What's more - many of these tax loopholes are not accounted for in official data on "effective" tax rates, which are largely from Pricewaterhousecoopers - a firm that specializes in helping clients avoid taxes. One might as well ask for UBS to tell the US Government what taxes its clients owe without an IRS audit - much like they did to resolve the 2008-2009 whistleblower crisis. Birkenfeld ratted out UBS, which led to a painstaking (painstakingly white-washed) inquiry resolving in a fraction of unpaid taxes remitted to the IRS, 200 small-time tax-dodger's names given up, and a prison sentence for the whistleblower - the only UBS official to receive time for the case.

Indeed, the data seem quite conclusive - the Government is desperate to give more and larger corporate handouts, and it uses every means at its disposal to obfuscate data to this end. For my part - I'll rate Politifact's analysis as "useful idiocy."

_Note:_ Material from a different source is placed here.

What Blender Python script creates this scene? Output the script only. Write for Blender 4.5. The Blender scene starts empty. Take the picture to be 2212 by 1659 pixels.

UPDATE: Yves Smith has this to say about corporate taxes:
"Measuring taxes paid by companies is imprecise because tax filings remain private. In many cases, the estimates reported in a company’s financial filings with regulators overstate taxes paid in a year because they include deferred taxes. Nonetheless, academics, economists and elected officials use the estimates for comparative purposes." Yves Smith: Links 5-3-11


  1. Small businesses are the victims of tax policy. Capitalism works in markets of competition, but it isn't about a better burger or a higher quality experience. Competition has effectively been destroyed by tax policy combined with mandatory insurance requirements. Small businesses looking to expand hit a thick wall when it comes to hiring new employees when they stay within the confines of compliance. The complexity of compliance is the main obstruction to successful small business expansion.

  2. It's a dynamic I haven't posted about yet, but the standardization of industry in such a way that new or non-hegemonic organizations are forced to have greater relative costs is a definite strategy of powerful economic regimes. Antonio Gramsci discusses some of these points, he's been increasingly useful as a source, too.